Türkiye’nin yakın siyasi tarihine damga vuran anlardan biri, 29 Ocak 2009’da Davos’ta yaşandı. Sayın Cumhurbaşkanımızın, kendisini susturmak isteyen moderatöre “One minute” diyerek müdahale etmesi ve Gazze saldırılarını savunan dönemin İsrail Cumhurbaşkanı Şimon Peres’e verdiği sert yanıt, yalnızca Türkiye’de değil, tüm dünyada yankı uyandırmıştı.
O gün, Cumhurbaşkanımız şu cümleleri kurmuştu:
“Sesinin benden çok yüksek çıkması bir suçluluk psikolojisinin gereğidir. Öldürmeye gelince siz öldürmeyi çok iyi bilirsiniz. Plajlardaki çocukları nasıl öldürdüğünüzü, nasıl vurduğunuzu çok iyi biliyorum.”
Bu sözler, sadece bir tepki değil, küresel düzende zalimlere karşı gösterilen cesur bir duruştu. İçimizde bazıları “Bundan sonra Yahudiler bizi rahat bırakmaz” diyerek korkuya kapılmış, bazılarıysa zulme karşı söylenen bu tarihi sözler nedeniyle büyük bir sevinç duymuştu.
O gün, uluslararası düzende kurulu bir sisteme itiraz eden Türkiye, bugün de içerideki benzer güç odaklarına karşı aynı mücadeleyi veriyor.
Davos’taki olayın üzerinden 16 yıl geçti. O günkü tartışmaların öznesi Gazze idi; bugün de değişen bir şey yok. Fakat bu kez gündem TÜSİAD. İlk defa, TÜSİAD hakkında bir soruşturma başlatıldı ve yetkilileri adliye koridorlarında ifade verdi.
Bazıları, “TÜSİAD büyük bir güçtür, dokunulmasa daha iyi olurdu” diyor. Ama TÜSİAD’ın geçmişini bilenler, bu yapılanmanın asla masum olmadığını da bilir.
Bu yapı, Türkiye’nin sanayici örgütü gibi gösterilmeye çalışılsa da, aslında ithalat lobisinin merkezi olmuştur. Üretim yerine ithalatı destekleyen, dış güçlerin sözcülüğünü yapan, kriz zamanlarında hükümetleri zor durumda bırakmaya çalışan ve en önemlisi halkın iradesine karşı defalarca pozisyon alan bir yapıdır.
Unutmayalım ki; TÜSİAD, başörtüsü yasağının savunucularından biri oldu. Geçmişte, darbelere ve muhtıralara destek verdi.

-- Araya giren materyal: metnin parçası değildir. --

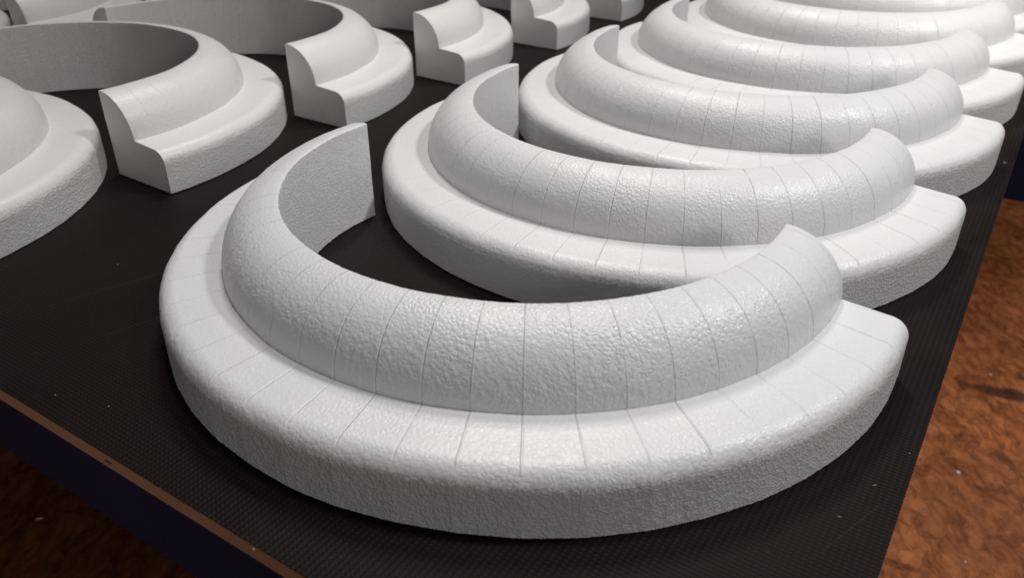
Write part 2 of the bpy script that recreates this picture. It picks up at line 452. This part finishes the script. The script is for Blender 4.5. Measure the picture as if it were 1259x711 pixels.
# ---------------------------------------------------------------- light
def aim(o, tgt):
    d = Vector(tgt) - o.location; o.rotation_euler = d.to_track_quat('-Z', 'Y').to_euler()
def polar(az, el, d, c=(.1, .6, 0)):
    return (c[0] + d * math.cos(R(el)) * math.cos(R(az)), c[1] + d * math.cos(R(el)) * math.sin(R(az)), c[2] + d * math.sin(R(el)))
def spot(name, loc, tgt, power, size, angle, blend, colr):
    l = bpy.data.lights.new(name, 'SPOT'); l.energy = power; l.shadow_soft_size = size; l.spot_size = R(angle); l.spot_blend = blend; l.color = colr
    o = bpy.data.objects.new(name, l); col.objects.link(o); o.location = loc; aim(o, tgt); return o
def area(name, loc, tgt, power, sx, sy, colr):
    l = bpy.data.lights.new(name, 'AREA'); l.shape = 'RECTANGLE'; l.size = sx; l.size_y = sy; l.energy = power; l.color = colr
    o = bpy.data.objects.new(name, l); col.objects.link(o); o.location = loc; aim(o, tgt); return o
spot('key_lamp', polar(-9, 56, 2.2), (.30, .62, 0), 101, .11, 40, 1.0, (.99, .988, .995))
spot('back_lamp', polar(90, 60, 2.3), (.22, .70, 0), 38, .09, 40, 1.0, (1.0, .94, .89))
area('far_lamp', polar(90, 68, 2.2, (0, .6, 0)), (.0, .6, 0), 11.5, .3, .3, (1.0, .95, .91))
area('overhead_lamp', polar(0, 89, 2.2, (0, .6, 0)), (.1, .6, 0), 13, .3, .3, (.99, .985, 1.0))
area('front_lamp', polar(-60, 22, 2.2, (0, .6, 0)), (0, .6, 0), 6.3, .35, .35, (1.0, .95, .92))
spot('corner_fill', polar(-122, 16, 1.5, (-.22, .27, 0)), (-.22, .25, -.02), 8, .08, 15, 1.0, (1.0, .96, .95))  # added fill, brightens the plywood edge and apron at the front left
spot('floor_fill', (1.2, .6, 1.3), (.70, .98, ZF), 58, .2, 42, 1.0, (1.0, .93, .86))  # added fill aimed at the chipboard right of the table
w = bpy.data.worlds.new('World'); sc.world = w; w.use_nodes = True
w.node_tree.nodes['Background'].inputs[0].default_value = (.95, .97, 1.0, 1); w.node_tree.nodes['Background'].inputs[1].default_value = .004

# ---------------------------------------------------------------- camera
cam = bpy.data.cameras.new('camera'); co = bpy.data.objects.new('camera', cam); col.objects.link(co)
co.location = (0, 0, CH); co.rotation_euler = (math.pi / 2 - PITCH, 0, 0)
cam.sensor_width = 36; cam.lens = 36 * FOC / W0; cam.clip_start = .01; cam.clip_end = 50
cam.dof.use_dof = True; cam.dof.focus_distance = .42; cam.dof.aperture_fstop = 14
sc.camera = co
sc.view_settings.view_transform = 'Standard'; sc.view_settings.look = 'None'; sc.view_settings.exposure = 0; sc.view_settings.gamma = 1
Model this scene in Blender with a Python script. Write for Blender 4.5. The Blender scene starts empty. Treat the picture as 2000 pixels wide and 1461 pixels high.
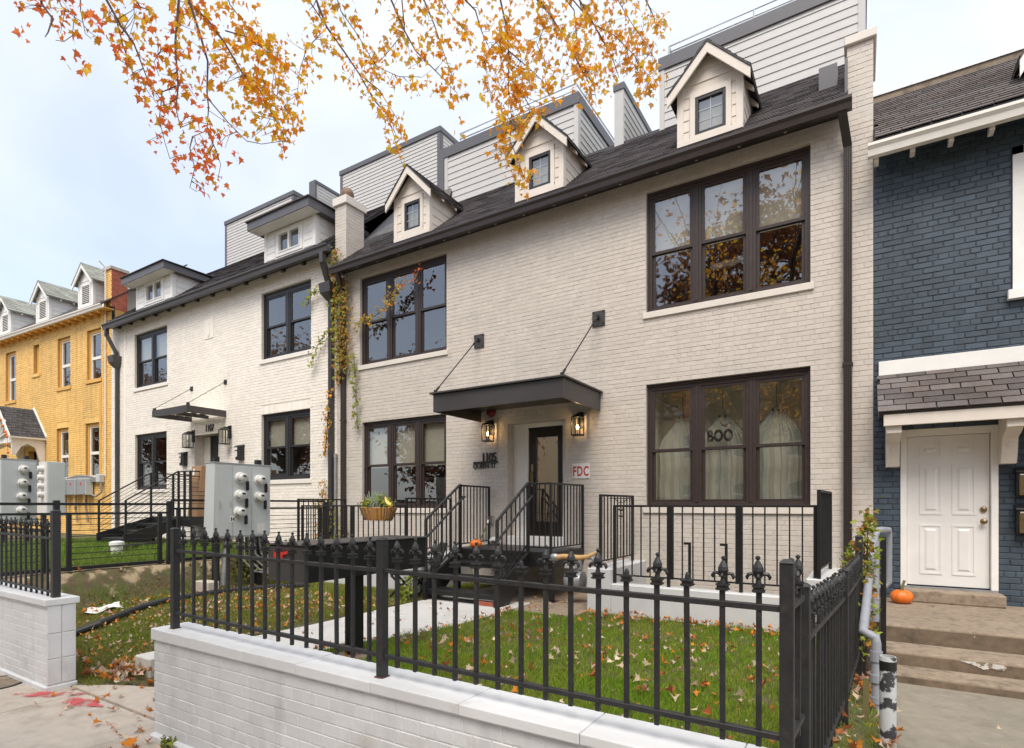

Yeri geldiğinde hükümetlerin istifasını isteyen bildiriler yayımladı.
Şimdi soralım: Böyle bir geçmişi olan yapıdan gelen açıklamalar, samimi bir ifade özgürlüğü mü, yoksa Türkiye’yi yönlendirmeye yönelik eski bir alışkanlık mı?
Eskiden, genelkurmay başkanları, Anayasa Mahkemesi üyeleri, Yargıtay ve Danıştay başkanları konuşurdu. O dönemlerde anında borsa düşer, ekonomi çalkalanırdı. Hükümetler zor durumda kalır, halk korkutulurdu.
Bugün ise Türkiye, bu korku iklimini aştı. Asker, askerliğini, yargıçlar yargıçlığını, akademisyenler bilim insanlığını yapıyor. TÜSİAD da artık bir korku aracı olamaz!
Bazıları hâlâ korkuyor, “Borsa düşmeye başladı, acaba yanlış mı yapıldı?” diyor. Ama unutmayalım, devletimiz TÜSİAD’dan, borsadan, lobilere sırtını yaslayan sanayicilerden çok daha büyük bir yapıdır.
Bugün önemli olan hepimizin devletimizin yanında dimdik durmasıdır. Davos’ta gösterilen duruş, bugün içeride de gösterilmelidir. Çünkü bu ülke ne dışarıdan ne de içeriden korkutulamaz!